(Scenes as source code)
************
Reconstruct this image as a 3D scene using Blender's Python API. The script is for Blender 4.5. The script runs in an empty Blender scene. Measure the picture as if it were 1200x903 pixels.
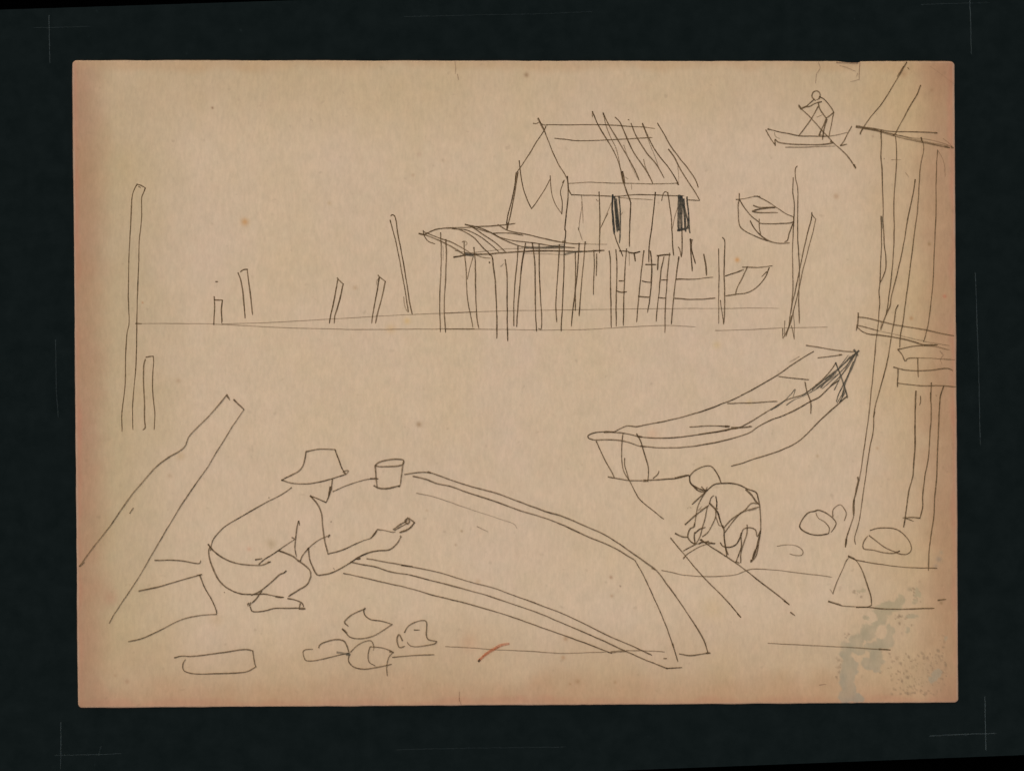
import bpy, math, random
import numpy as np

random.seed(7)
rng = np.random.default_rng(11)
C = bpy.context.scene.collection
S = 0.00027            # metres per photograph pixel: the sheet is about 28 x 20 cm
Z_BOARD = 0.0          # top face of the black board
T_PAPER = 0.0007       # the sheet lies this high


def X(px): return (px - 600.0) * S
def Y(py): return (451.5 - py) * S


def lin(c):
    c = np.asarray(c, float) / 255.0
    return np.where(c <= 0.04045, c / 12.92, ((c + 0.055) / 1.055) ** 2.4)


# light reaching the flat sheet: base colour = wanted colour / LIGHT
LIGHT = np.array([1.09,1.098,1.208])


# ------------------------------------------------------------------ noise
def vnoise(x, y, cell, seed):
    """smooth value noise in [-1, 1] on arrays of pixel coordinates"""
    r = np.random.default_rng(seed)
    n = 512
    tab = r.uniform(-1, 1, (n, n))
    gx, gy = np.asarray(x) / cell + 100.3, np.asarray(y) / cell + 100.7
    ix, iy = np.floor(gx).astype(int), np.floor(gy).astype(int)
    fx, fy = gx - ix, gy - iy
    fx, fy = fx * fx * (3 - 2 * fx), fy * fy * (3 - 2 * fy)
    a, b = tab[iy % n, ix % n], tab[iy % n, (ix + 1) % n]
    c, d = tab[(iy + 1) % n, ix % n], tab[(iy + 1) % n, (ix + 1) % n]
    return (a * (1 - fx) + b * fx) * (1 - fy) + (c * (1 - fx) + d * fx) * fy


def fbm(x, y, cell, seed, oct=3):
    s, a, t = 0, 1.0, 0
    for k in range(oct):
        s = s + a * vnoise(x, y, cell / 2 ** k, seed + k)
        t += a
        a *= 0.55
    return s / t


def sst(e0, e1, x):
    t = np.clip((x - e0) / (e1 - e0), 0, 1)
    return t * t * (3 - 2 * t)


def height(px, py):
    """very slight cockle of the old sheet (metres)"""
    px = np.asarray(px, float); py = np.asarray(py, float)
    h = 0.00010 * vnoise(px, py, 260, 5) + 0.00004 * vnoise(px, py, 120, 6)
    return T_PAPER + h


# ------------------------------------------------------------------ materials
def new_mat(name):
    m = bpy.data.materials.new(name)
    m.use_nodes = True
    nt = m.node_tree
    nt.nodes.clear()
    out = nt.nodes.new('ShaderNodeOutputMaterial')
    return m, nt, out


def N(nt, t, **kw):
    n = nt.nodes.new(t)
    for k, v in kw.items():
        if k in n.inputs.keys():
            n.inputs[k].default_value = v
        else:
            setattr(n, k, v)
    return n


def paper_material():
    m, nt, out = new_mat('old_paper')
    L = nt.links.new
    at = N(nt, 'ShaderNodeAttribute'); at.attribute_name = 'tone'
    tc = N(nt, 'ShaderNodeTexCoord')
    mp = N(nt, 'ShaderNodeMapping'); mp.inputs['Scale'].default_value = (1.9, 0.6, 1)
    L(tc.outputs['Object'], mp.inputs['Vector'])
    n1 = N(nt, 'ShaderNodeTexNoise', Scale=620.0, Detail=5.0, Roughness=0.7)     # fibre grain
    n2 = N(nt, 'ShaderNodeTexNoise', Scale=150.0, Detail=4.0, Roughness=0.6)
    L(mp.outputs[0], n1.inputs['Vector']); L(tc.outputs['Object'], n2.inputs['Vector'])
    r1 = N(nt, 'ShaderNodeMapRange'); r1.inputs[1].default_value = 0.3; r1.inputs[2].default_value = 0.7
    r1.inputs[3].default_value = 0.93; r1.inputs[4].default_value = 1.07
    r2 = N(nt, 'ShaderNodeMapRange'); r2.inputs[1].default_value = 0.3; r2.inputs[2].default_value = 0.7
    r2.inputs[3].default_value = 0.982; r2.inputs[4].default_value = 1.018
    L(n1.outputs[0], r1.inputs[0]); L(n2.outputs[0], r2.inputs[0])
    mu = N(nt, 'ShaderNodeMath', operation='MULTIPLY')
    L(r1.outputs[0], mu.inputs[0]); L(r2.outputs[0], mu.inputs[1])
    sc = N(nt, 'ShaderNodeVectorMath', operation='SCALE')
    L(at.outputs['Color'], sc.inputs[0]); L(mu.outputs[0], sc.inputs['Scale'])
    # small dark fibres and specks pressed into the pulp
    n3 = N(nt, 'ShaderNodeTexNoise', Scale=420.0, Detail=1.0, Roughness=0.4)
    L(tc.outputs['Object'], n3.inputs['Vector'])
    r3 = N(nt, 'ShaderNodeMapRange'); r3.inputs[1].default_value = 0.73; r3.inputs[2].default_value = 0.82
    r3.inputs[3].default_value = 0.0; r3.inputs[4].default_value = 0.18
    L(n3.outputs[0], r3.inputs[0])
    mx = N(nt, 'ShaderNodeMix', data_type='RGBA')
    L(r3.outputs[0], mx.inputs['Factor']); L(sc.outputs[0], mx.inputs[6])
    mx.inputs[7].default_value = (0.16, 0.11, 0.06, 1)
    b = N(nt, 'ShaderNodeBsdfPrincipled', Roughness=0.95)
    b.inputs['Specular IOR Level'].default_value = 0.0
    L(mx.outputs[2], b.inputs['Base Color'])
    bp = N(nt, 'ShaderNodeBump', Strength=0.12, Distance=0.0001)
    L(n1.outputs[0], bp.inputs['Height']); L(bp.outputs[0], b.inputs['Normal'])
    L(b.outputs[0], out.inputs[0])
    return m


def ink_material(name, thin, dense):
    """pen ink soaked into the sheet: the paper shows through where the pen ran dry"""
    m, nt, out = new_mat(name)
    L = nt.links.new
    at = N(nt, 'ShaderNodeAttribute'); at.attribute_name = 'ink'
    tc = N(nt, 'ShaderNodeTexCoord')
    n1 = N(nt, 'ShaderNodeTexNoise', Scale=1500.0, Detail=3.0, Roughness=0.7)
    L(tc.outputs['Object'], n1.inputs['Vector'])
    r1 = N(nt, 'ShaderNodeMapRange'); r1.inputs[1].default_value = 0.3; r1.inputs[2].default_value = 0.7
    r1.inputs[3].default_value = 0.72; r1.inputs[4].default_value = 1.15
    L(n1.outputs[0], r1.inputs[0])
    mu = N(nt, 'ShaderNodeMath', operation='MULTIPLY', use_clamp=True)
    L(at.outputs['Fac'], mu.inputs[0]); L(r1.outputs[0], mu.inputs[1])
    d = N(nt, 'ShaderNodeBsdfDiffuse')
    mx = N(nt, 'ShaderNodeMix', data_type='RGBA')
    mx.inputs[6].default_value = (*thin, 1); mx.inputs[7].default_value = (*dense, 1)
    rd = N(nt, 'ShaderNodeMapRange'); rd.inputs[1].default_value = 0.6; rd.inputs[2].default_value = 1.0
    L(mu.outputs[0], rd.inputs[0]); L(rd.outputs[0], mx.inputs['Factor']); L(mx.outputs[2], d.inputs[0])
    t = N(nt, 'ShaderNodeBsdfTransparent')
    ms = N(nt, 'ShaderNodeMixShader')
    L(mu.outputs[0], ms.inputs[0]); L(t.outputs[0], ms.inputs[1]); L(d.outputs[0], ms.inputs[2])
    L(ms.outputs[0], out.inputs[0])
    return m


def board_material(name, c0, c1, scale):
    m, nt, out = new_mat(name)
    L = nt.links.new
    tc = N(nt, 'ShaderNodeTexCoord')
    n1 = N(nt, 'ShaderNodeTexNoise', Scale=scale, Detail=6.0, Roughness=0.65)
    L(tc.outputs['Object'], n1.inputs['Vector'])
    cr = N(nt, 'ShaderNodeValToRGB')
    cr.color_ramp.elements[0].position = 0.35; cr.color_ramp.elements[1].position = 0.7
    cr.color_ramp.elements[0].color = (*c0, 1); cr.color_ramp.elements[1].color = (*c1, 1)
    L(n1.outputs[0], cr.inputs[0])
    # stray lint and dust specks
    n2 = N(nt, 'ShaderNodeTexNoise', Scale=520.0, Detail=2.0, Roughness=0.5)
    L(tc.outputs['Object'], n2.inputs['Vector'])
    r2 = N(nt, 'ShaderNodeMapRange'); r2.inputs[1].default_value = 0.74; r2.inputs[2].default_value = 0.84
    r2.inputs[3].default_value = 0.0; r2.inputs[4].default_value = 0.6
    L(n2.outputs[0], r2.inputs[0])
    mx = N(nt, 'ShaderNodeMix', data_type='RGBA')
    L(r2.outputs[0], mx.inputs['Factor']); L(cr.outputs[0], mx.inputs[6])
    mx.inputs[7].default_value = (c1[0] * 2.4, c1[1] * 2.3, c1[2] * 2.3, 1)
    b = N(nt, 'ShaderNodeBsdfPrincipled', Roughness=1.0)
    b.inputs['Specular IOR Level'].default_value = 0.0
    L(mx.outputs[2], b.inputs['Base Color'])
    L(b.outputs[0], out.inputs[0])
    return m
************
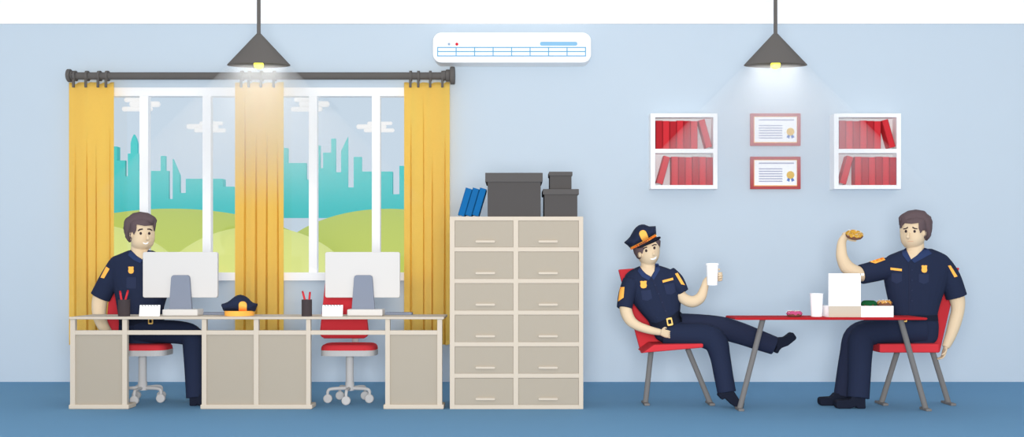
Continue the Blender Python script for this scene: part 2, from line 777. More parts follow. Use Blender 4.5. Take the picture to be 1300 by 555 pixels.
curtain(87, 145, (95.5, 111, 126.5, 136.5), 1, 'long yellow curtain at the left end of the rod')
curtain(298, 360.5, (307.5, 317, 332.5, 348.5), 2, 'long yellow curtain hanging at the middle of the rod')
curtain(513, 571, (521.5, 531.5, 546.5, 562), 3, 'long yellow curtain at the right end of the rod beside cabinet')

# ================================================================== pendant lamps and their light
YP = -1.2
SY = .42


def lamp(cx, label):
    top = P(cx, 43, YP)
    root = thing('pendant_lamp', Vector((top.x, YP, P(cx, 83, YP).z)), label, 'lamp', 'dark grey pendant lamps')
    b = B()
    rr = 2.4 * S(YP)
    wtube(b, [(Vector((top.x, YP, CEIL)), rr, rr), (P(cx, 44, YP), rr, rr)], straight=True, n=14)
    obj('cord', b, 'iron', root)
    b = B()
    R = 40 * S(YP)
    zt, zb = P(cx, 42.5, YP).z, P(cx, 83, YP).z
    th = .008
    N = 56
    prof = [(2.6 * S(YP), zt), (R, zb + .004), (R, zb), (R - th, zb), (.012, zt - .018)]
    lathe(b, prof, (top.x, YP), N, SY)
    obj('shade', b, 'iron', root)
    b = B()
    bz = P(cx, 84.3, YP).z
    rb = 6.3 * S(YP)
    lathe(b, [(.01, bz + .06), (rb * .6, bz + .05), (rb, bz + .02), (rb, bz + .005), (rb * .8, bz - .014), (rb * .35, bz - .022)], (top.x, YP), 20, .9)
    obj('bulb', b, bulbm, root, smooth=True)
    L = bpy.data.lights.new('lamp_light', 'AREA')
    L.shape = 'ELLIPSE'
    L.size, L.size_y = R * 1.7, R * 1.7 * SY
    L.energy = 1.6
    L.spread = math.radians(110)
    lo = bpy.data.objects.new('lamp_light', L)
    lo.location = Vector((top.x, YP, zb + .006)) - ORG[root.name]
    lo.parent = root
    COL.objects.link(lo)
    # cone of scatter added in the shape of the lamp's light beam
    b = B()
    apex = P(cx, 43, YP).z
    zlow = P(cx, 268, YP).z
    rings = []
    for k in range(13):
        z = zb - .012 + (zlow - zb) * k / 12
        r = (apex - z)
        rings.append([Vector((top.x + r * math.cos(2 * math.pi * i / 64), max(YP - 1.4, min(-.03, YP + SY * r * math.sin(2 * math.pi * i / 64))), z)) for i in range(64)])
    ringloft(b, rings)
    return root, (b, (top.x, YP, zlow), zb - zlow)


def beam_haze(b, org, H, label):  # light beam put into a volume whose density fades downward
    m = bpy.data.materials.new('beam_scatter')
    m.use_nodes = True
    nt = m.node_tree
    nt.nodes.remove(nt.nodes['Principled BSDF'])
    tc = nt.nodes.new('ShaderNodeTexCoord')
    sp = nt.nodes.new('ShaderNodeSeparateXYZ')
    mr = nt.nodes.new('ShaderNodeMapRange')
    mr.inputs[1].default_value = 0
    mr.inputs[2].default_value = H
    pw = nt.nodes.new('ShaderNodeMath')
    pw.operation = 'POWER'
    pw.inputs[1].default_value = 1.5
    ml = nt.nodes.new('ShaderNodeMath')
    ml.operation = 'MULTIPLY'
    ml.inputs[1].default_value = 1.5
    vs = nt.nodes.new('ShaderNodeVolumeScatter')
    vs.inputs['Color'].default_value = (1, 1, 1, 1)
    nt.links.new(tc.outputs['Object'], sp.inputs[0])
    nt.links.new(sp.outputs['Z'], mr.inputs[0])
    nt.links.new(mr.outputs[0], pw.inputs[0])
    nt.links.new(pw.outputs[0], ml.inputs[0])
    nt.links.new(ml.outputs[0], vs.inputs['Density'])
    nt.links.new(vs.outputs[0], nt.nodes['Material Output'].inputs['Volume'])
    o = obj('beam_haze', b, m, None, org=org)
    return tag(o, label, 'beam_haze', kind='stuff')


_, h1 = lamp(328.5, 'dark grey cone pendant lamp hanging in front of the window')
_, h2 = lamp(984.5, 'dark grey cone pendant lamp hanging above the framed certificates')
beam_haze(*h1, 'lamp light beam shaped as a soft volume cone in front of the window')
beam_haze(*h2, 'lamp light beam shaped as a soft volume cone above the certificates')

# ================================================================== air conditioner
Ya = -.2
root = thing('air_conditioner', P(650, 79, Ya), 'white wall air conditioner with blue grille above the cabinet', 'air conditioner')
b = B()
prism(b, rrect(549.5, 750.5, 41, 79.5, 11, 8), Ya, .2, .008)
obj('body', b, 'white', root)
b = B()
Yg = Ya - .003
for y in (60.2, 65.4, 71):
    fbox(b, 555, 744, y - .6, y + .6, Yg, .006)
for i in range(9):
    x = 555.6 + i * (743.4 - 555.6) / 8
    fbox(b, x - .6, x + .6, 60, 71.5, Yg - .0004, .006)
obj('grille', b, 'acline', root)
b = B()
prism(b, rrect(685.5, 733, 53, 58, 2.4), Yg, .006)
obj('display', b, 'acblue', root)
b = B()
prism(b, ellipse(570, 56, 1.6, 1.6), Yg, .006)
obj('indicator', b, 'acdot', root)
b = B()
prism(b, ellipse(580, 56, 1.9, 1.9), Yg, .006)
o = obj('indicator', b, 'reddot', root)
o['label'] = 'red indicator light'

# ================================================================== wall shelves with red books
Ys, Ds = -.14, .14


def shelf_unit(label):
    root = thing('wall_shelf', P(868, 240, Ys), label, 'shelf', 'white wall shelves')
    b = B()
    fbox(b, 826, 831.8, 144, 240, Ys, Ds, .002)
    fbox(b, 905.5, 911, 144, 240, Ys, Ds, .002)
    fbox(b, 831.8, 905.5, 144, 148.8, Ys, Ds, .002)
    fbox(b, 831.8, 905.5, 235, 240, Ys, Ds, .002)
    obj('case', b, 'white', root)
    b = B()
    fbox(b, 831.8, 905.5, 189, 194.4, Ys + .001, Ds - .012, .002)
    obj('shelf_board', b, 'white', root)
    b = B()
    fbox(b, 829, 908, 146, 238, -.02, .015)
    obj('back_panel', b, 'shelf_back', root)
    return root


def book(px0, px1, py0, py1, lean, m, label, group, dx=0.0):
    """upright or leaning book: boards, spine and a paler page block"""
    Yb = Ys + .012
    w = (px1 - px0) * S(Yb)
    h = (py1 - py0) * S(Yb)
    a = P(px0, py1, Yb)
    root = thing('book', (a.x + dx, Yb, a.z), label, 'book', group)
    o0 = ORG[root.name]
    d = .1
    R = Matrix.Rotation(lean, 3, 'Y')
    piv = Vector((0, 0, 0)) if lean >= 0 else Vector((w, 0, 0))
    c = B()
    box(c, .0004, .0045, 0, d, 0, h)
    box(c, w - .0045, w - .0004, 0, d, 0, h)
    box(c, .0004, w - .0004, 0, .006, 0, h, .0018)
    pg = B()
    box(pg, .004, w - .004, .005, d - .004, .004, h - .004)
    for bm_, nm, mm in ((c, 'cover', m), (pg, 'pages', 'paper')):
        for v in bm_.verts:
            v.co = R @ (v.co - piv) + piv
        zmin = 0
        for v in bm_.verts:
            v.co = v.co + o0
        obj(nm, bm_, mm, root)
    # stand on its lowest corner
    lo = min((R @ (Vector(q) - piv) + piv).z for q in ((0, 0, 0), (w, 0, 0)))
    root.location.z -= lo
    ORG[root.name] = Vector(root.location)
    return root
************
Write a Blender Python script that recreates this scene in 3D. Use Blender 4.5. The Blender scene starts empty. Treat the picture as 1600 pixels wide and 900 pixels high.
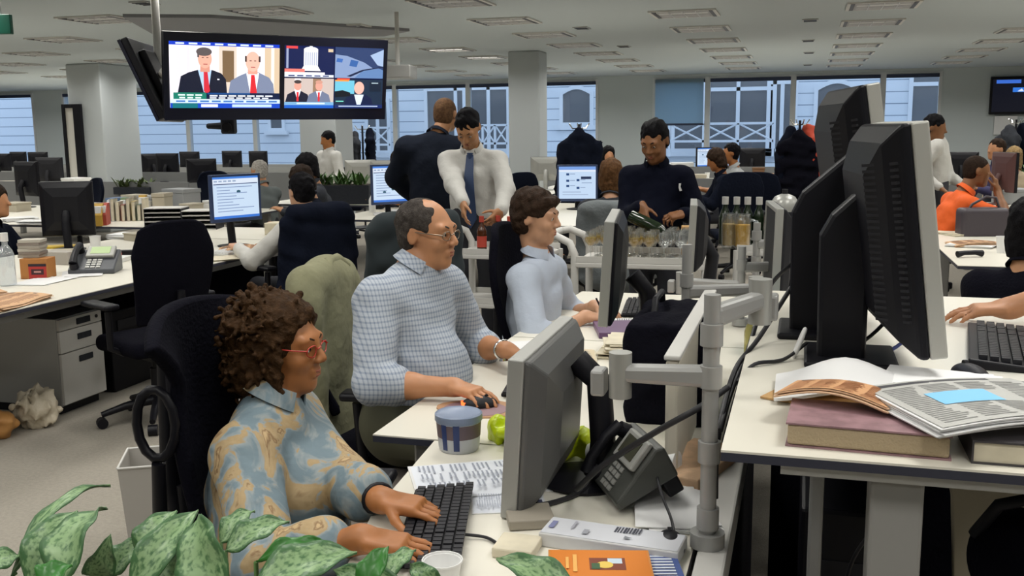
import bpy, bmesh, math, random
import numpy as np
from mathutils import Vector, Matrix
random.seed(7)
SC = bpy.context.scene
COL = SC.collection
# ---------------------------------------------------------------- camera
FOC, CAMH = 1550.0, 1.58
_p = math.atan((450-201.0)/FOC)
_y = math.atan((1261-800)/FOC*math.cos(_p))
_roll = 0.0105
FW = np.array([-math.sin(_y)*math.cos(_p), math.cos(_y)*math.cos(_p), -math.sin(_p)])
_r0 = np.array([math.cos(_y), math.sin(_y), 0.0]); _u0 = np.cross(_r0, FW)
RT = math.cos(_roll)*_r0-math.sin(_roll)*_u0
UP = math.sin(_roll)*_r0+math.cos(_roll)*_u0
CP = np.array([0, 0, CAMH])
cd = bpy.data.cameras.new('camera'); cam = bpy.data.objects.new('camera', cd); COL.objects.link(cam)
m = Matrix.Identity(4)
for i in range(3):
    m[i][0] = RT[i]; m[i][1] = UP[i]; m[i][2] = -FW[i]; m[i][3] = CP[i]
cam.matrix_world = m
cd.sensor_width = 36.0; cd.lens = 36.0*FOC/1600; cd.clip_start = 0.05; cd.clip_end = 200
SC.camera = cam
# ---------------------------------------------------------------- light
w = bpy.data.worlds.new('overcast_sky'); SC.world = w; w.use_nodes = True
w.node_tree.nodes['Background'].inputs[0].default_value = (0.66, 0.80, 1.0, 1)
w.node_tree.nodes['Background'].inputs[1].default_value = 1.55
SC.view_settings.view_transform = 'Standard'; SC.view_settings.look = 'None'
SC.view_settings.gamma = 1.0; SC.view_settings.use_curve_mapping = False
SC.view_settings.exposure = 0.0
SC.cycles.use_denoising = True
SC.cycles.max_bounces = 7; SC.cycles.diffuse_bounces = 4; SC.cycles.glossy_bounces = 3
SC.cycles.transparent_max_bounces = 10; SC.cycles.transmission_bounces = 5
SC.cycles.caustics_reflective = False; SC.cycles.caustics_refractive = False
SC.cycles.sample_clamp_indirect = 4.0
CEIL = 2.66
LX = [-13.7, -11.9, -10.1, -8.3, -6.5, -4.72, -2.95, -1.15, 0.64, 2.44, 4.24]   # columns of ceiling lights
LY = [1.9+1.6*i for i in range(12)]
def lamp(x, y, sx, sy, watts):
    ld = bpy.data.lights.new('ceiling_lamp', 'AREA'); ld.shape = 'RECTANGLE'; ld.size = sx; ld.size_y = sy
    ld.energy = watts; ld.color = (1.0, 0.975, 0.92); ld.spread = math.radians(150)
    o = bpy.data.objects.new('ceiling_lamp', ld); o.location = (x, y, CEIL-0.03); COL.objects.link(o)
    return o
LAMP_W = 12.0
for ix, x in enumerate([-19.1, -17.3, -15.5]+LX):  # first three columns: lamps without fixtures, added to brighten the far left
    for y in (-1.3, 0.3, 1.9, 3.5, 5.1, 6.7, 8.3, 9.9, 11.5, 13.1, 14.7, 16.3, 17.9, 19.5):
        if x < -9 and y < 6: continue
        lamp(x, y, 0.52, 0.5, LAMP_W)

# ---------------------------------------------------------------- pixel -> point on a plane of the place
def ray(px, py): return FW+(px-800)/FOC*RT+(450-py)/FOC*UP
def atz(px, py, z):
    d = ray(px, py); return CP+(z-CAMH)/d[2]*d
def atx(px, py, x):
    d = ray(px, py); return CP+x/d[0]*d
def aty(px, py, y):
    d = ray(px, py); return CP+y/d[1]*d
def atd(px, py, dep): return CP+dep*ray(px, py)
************
* TASK TO COMPLETE:
Nothing but the lines from the one with "Reconstruct this image" down to the one with "LIGHT = np.array([1.09,1.098,1.208])" should be printed, both of them included. Leave out the pictures.

* RIGHT ANSWER:
Reconstruct this image as a 3D scene using Blender's Python API. The script is for Blender 4.5. The script runs in an empty Blender scene. Measure the picture as if it were 1200x903 pixels.
import bpy, math, random
import numpy as np

random.seed(7)
rng = np.random.default_rng(11)
C = bpy.context.scene.collection
S = 0.00027            # metres per photograph pixel: the sheet is about 28 x 20 cm
Z_BOARD = 0.0          # top face of the black board
T_PAPER = 0.0007       # the sheet lies this high


def X(px): return (px - 600.0) * S
def Y(py): return (451.5 - py) * S


def lin(c):
    c = np.asarray(c, float) / 255.0
    return np.where(c <= 0.04045, c / 12.92, ((c + 0.055) / 1.055) ** 2.4)


# light reaching the flat sheet: base colour = wanted colour / LIGHT
LIGHT = np.array([1.09,1.098,1.208])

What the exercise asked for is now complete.